I couldn’t move as thousands of their little legs crawled up my arms, legs and into my moth. I screamed, waking my self up only to feel the little legs crawling up my neck.

from Sophia V.

He whispered, “Go to sleep.”  So I did … forever.

I was walking though the forest as the sun was going down.  I saw a tall man with a white face and now all I can give you are signs from my own blood to stay away.

She was only four years old and dressed in white.  But she managed to kill me anyway.

from Tanner P.

One day I came home from school and had a hankering for some oreos. When I opened the package, it was empty.

I was walking through the forest, hopelessly lost, and my phone was dead. Then, out of the corner of my eye I spotted him: Shia Labeuof.

It is a tough job being a mortician nowadays. It is getting harder and harder to hide the claw marks inside the coffins.

Supper is the one time that my family all comes together. The only bad part is the main course will not stop screaming.

from Maria B.

Every night, the old woman would say goodnight to her dead husband before crawling into bed. One night, a scratchy, dark voice responded from under her covers, saying, “He’s not here anymore.”

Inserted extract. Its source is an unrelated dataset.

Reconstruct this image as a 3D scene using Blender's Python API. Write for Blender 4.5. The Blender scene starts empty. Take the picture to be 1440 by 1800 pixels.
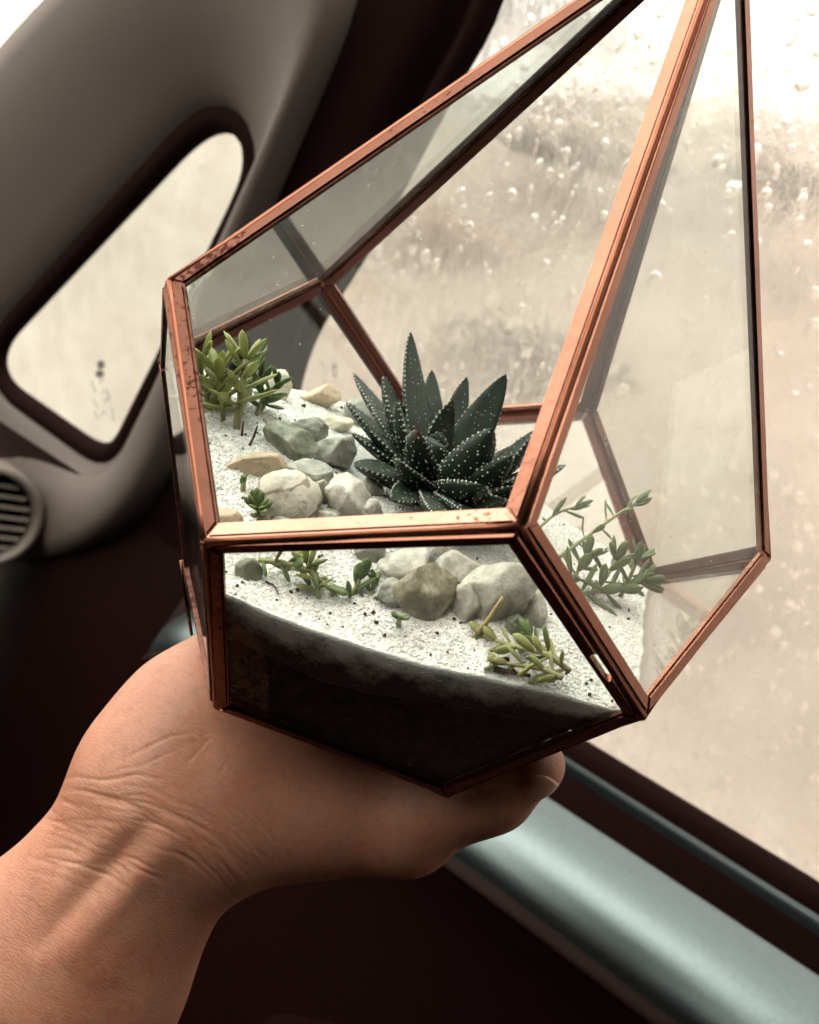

As they lowered my little sister into the ground, i just wanted the funeral to be over. I couldn’t help but wonder if the coffin would supress the screams that were sure to start at any moment.

from Devin N.

It was Halloween night and it was pitch black outside when out of the corner of my eye I saw something on the ground. To my horror it was a person tearing the flesh from a dead rotting corpse and as I looked closer I said, “Mom!?”

And finally … MINE:

“Lullaby, and goodnight,” she sang in her raspy coo to the children. “When did Fluffy learn to sing?” said the boy to his little sister.